Spearhead Traverse, British Columbia


In the early ’90s, Canadians Trevor Peterson, Eric Pehota, and some friends quietly pioneered a number of huge first descents in the Coast Range. Their famous lines dot the Spearhead Traverse—a horseshoe-shaped Silk Road that starts in Blackcomb and ends at Whistler. They skied here, among spiderweb crevasses, appalling weather, and huge relief, largely unknown because the ski industry was watching Scot Schmidt get extreme inbounds at Squaw Valley.

With Peterson’s premature death in 1996 in Chamonix, Canadian freeskiing lost its figurehead. Ultimately, however, it would inspire leagues of Canucks to come to Whistler and ski the lines that he and his friends had fathomed for the rest of us.

The Spearhead usually takes three days. One guy has done it in four hours. But to sprint the Spearhead is to ski ignorant. Why not pay respect to the Peterson-Pehota lines? We planned to do it in four days and ski every line we could. So we put our trust in guide John Furneaux—a guy who filled his pack with bacon and Scotch but left his tent at home on purpose. A guy who’d done this traverse so many times he could ski it sans map.

We began at the East Col of Blackcomb Peak, just below where Peterson’s ice ax sits bolted to the rock. After two hours and 2,000 feet of vertical ups and downs, we stood on top of Mount Pattison’s 40-degree northwest face and descended it in a whiteout. Then up Mount Trorey’s round north face for another steepish whiteout run. Then up and over the col so we could set up our tent camp in a basin. As promised, John insisted on sleeping in a snow cave to ensure all could eat bacon.

The next morning dawned clear and we skied Mount Tremor’s 55-degree west face, each turn making me regret not packing Depends. We bagged Mount Macbeth, skied the upper glacier, and slept in a basin behind Mount Fitzsimmons.

The next day we aimed for the classic of the classic Peterson-Pehota lines: the 1,771-foot, 50-degree north face of Mount Fitzsimmons, first skied in 1991. But it whited out again.
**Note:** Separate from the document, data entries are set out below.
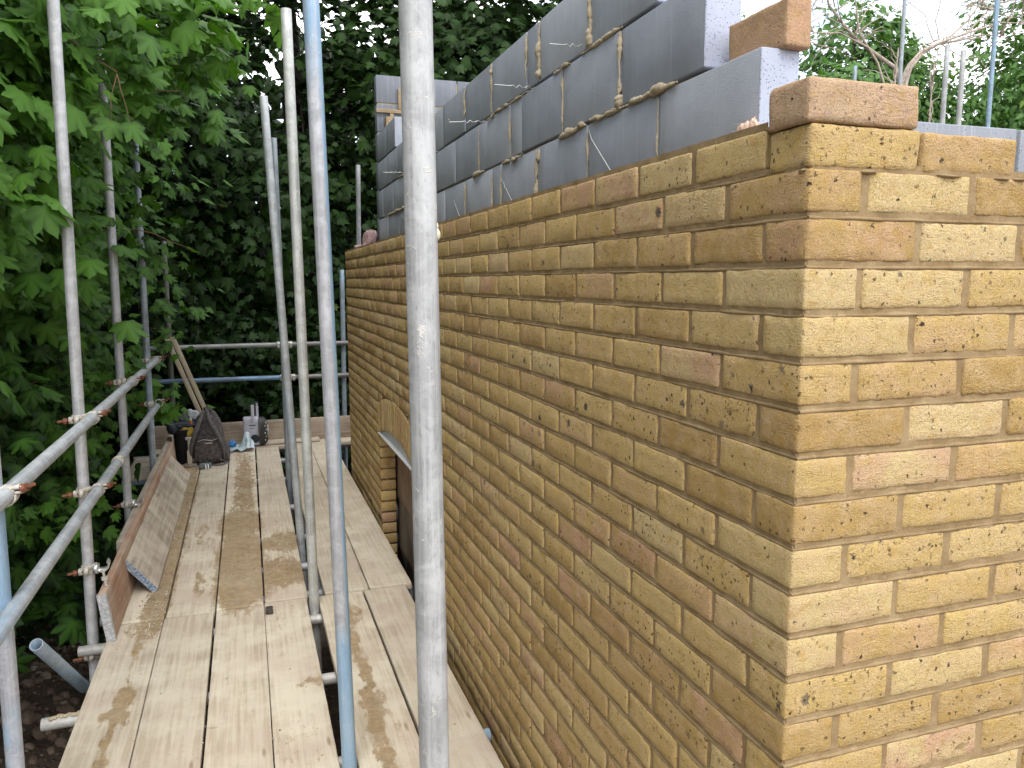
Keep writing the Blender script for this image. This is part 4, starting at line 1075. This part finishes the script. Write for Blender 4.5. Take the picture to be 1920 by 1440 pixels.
# crumpled pale blue plastic
m = MB()
def sheet(m, c, size, seed, lift):
    n = 34; u, v = np.meshgrid(np.linspace(-1, 1, n), np.linspace(-1, 1, n), indexing='ij')
    P = np.stack([u.ravel(), v.ravel(), np.zeros(n * n)], 1)
    rr2 = np.sqrt(u.ravel() ** 2 + v.ravel() ** 2)
    z = lift * np.exp(-(((u.ravel() - .45) / .42) ** 2) - ((v.ravel() / .7) ** 2)) + .045 * np.abs(vnoise(P * 2.6 + seed, seed)) + .02 * np.abs(vnoise(P * 6 + seed, seed + 1))
    X_ = c[0] + size[0] * P[:, 0] * (1 - .25 * np.abs(vnoise(P * 1.7, seed + 4))) + .012 * vnoise(P * 4, seed + 5); Y_ = c[1] + size[1] * P[:, 1] * (1 - .25 * np.abs(vnoise(P * 1.9, seed + 7)))
    V = np.stack([X_, Y_, c[2] + np.maximum(.002, z * (rr2 < 1.6))], 1)
    idx = np.arange(n * n).reshape(n, n); m.add(V, np.stack([idx[:-1, :-1], idx[1:, :-1], idx[1:, 1:], idx[:-1, 1:]], -1).reshape(-1, 4))
sheet(m, (-.915, 6.86, DZ), (.125, .11, 0), 3, .135)
cloth = mesh_obj('plastic_sheet', m, mat_simple('pale_blue_plastic', (.42, .56, .60), .35, 0, .25, 14, .002, c2=(.55, .62, .66)), loc=(-.915, 6.86, DZ))
tag(cloth, 'crumpled pale blue plastic bag on the deck before the lilac machine', 'plastic bag')
m = MB(); blob(m, (-1.005, 6.90, DZ + .055), (.038, .03, .04), 5, .5, 12, nscale=4); tag(mesh_obj('blue_wrapper', m, mat_simple('blue_plastic', (.05, .22, .50), .4, 0, .5, 40, .002), loc=(-1.005, 6.90, DZ + .015)), 'screwed-up bright blue wrapper against the pale plastic bag', 'wrapper')
m = MB(); rough_box(m, (-.797, 2.835, DZ), (-.762, 2.88, DZ + .026), r=.003, step=.01, amp=.002); tag(mesh_obj('packer', m, mat_simple('dark_packer', (.05, .042, .036), .8, 0, .4, 60, .001), loc=(-.78, 2.857, DZ)), 'small dark square packer lying by the board joint', 'packer')
# crumbs of mortar along the toe board
m = MB(); rr = random.Random(9)
for i in range(520):
    if i < 380: x, y = -1.27 - abs(rr.gauss(0, .075)), rr.choice([rr.uniform(2.75, 3.35), rr.uniform(3.3, 6.3)])
    else: x, y = rr.uniform(-1.48, -.1), rr.uniform(.9, 6.6)
    if x < -1.44 or (x < -1.34 and y > 3.3): continue
    s = rr.uniform(.0018, .006) * (1 if i < 380 else .7); blob(m, (x, y, DZ + s * .5), (s * rr.uniform(.8, 1.6), s, s * .7), i, .5, 3)
tag(mesh_obj('mortar_crumbs', m, mat_simple('deck_crumbs', (.40, .32, .21), .95, 0, .45, 9, .001, c2=(.58, .50, .38)), loc=(-1.3, 3.5, DZ)), 'loose crumbs of mortar and grit strewn on the deck boards', 'crumbs', kind='stuff')
# ------------------------------------------------------------------ ground
def height(x, y):
    x = np.asarray(x, float); y = np.asarray(y, float)
    sm = lambda t: np.clip(t, 0, 1) ** 2 * (3 - 2 * np.clip(t, 0, 1))
    left = sm((-3.2 - x) / 6.0) * 4.6
    back = sm((y - 10.5) / 6.5) * 4.4 * sm((9 - x) / 4)  # left and back rises: hidden banks added to block horizon light
    near = .38 * np.exp(-((x + 2.5) / .8) ** 2 - ((y - 4.3) / 1.6) ** 2)
    far = np.clip((np.hypot(x, y) - 40) / 60, 0, 1)
    P = np.stack([x * .8, y * .8, x * 0], -1).reshape(-1, 3)
    n = fbm(P, 3, 4).reshape(x.shape)
    return -3.42 + np.maximum(left, back) * (1 - far) + near + .10 * n * (np.hypot(x - 2.4, y - 2.8) > 3.6)
g1 = np.concatenate([[-200, -90, -50, -30, -20, -14], np.arange(-10, -4.5, .5), np.arange(-4.5, -1.2, .05), np.arange(-1.2, 12, .6), [14, 18, 24, 32, 50, 90, 200]])
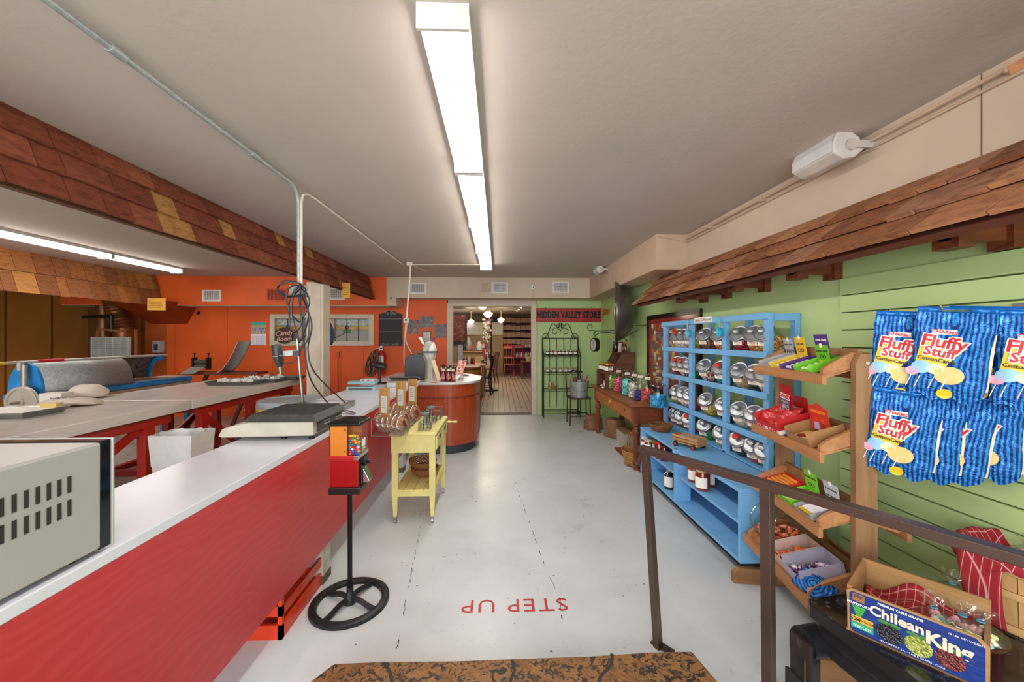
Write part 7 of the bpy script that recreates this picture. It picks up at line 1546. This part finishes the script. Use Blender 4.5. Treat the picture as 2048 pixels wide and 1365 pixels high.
q = at_y(676, 710, WALLB); o = MB().box(-.03, .03, -.03, 0, -.06, .05).box(-.008, .008, -.015, 0, -.9, -.06).build('switch_box', P('#c4521e', .5), loc=(q.x, WALLB, q.z)); tag(o, 'orange-painted switch box with conduit on the orange wall below the window', 'electrical box')
# Candy Room sign
t_, w_, h = wall_item('oval_sign', 551, 655, 585, 688, 'dark brown oval sign lettered Candy Room hanging in front of the window', 'sign', None, WALLB - .06)
MB().prism([(w_ * math.cos(a), h * math.sin(a)) for a in [2 * PI * i / 40 for i in range(40)]], -.01, .01, 'xz').build('board', P('#43231c', .5, var=.15, scale=12), t_); PK = P('#d8a89a', .6)
text('Candy', .128, plane_M((-.0, -.0115, h * .28), (1, 0, .12), (0, 0, 1)), PK, t_, shear=.35, bold=.002); text('Room', .112, plane_M((.0, -.0115, -h * .42), (1, 0, .05), (0, 0, 1)), PK, t_, shear=.35, bold=.002)
# jacket
q = at_y(661, 628, 5.3); o = MB().grid(lambda u, v: (((u - .5) * (.05 + .17 * math.sin(PI * min(.95, v * .95)) ** .7) + .06 * v), .04 * math.sin(u * 11 + v * 3) * (1 - .2 * v), -v * .40 - .05 * abs(u - .35)), 24, 18).build('denim_jacket', SPECK(['#1e2c42', '#2c4260', '#384f6e'], 14, .8, bmp=.3), loc=(q.x - .09, 5.26, q.z + .02), solid=.03); tag(o, 'dark blue denim jacket hanging on the white column', 'jacket')
# chalkboard
t_, w_, h = wall_item('chalkboard', 758, 622, 805, 692, 'black chalkboard with an arched top on the orange wall', 'chalkboard', None)
arch = [(-w_, -h), (w_, -h), (w_, h * .80), (w_ * .7, h * .84), (w_ * .35, h * .97), (0, h), (-w_ * .35, h * .97), (-w_ * .7, h * .84), (-w_, h * .80)]; MB().prism(arch, -.02, -.001, 'xz').build('board', P('#1a1b1d', .55), t_, bev=.004)
for zz in (h * .52, -h * .2): MB().box(-w_ * .97, w_ * .97, -.024, -.02, zz - .004, zz + .004).build('divider', P('#8a8a88', .6), t_)
CH = P('#b8b8b4', .8); text('To Day', .08, plane_M((0, -.0215, h * .86), (1, 0, 0), (0, 0, 1)), CH, t_); text('Rock Candy', .07, plane_M((0, -.0215, -h * .92), (1, 0, 0), (0, 0, 1)), P('#8f908e', .8), t_, sx=.9)
# photos
for k, (x0, y0, x1, y1, lb, cs) in enumerate(((816, 641, 837, 668, 'photo of a worker rolling candy, leftmost of the pictures on the orange wall', ['#1a1218', '#3a2824', '#7a5a42', '#b09a8a']), (839, 633, 866, 655, 'dark landscape photo, topmost of the pictures on the orange wall', ['#1a181e', '#302c30', '#6a5a50', '#a09080']), (869, 649, 893, 676, 'dark portrait photo, rightmost of the pictures on the orange wall', ['#181424', '#3a2c3a', '#6a4a34', '#3a3a50']))):
    t_, w_, h = wall_item('photograph', x0, y0, x1, y1, lb, 'picture', None, group='photographs on the orange wall'); MB().box(-w_, w_, -.01, -.001, -h, h).build('print', SPECK(cs, 5, .35, 0, 6, 0, 1.8), t_)
t_, w_, h = wall_item('framed_certificate', 844, 662, 863, 686, 'small wood-framed certificate among the photos on the orange wall', 'picture', None); m = .025; frame2d(MB(), -w_, w_, -h, h, m, -.015, -.001).build('frame', P('#8a5a34', .5), t_); MB().box(-w_ + m, w_ - m, -.006, -.002, -h + m, h - m).mat(1).box(-w_ * .4, w_ * .4, -.0065, -.006, h * .55, h * .66).build('paper', [P('#e4e0d8', .6), INK], t_)
b = MB(); [b.box(-w_ * .5, w_ * .5, -.0068, -.006, h * (.35 - .14 * k), h * (.35 - .14 * k) + .006) for k in range(7)]; b.build('text_lines', P('#a8a49c', .7), t_)
# yellow notes hanging from the shingles
for (px0, py0, px1, py1, Y, lb) in ((684, 566, 700, 596, 5.5, 'yellow handwritten note taped under the shingled beam'), (296, 597, 330, 621, 6.35, 'yellow handwritten note taped under the shingled band at the left')):
    a = at_y(px0, py1, Y); c = at_y(px1, py0, Y); w_ = (c.x - a.x) / 2; h = (c.z - a.z) / 2; t_ = thing('paper_note', lb, 'note', ((a.x + c.x) / 2, Y, (a.z + c.z) / 2), .1); MB().box(-w_, w_, -.001, .001, -h, h).build('paper', P('#d09a3a', .7), t_)
    b = MB(); [b.box(-w_ * .8, w_ * (.5 + .1 * (k % 3)), -.0016, -.001, h * (.3 - .3 * k), h * (.3 - .3 * k) + .006) for k in range(4)]; b.build('handwriting', P('#6a4a1c', .7), t_)

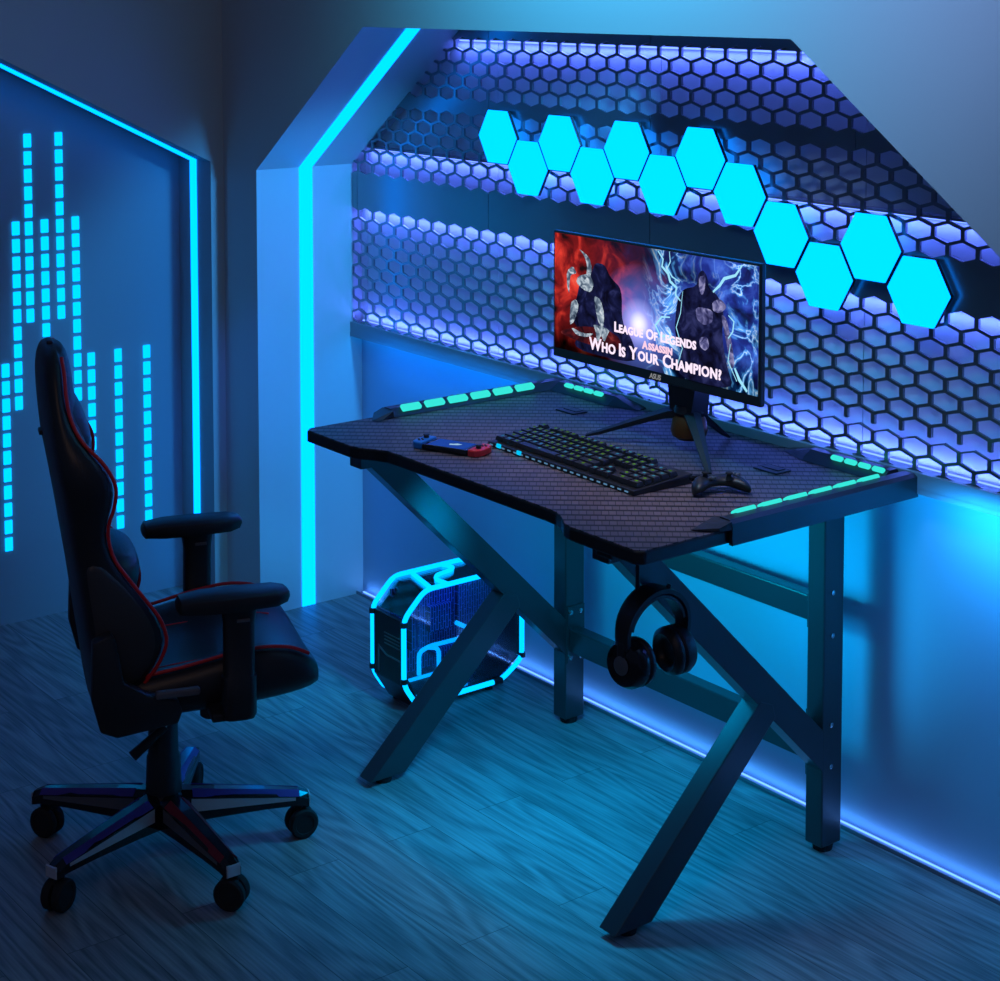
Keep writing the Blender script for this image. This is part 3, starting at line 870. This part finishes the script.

So we roped up and moved along our crevassed route, blind, while Furneaux alternately advised us, “Don’t blow it here” (you fall, you die), and that the terrain was “spicy” (deadly).

We would spend our last night at the Himmelsbach hut at Russet Lake, near the base of Fissile Peak, the looming showpiece visible from Whistler’s lifts. Five more famous lines stem from the summit but we skied the tamer, 40-degree Banana Chute—the only line the whiteout would allow. Innumerable face shots later, we returned to the hut to raise a Scotch to the Rossignol Bandit mounted below the loft. It belonged to Bret Carlson, a Whistler freeskier who also died young. He was a big-mountain prodigy as short on attitude and long on skills as Peterson was. Unlike him, Carlson achieved fame—but only in death.

Guides: All of the Canada West Mountain School’s guides are ACMG certified and know the route well.
Season: All winter long, and often as late as July, but April and May are best.
Terrain: You name it. As mellow as 25 degrees or as steep as 55 degrees; as short as 500 feet or as long as several thousand.
Weather: The Coast Range is famous for its hard-to-predict weather, due to its proximity to the ocean. But the maritime climate is what makes those steep descents possible.
Book It: It’s $500 for the four-day trip. The Canada West Mountain School runs three Spearhead tours each winter, in March, April, and May.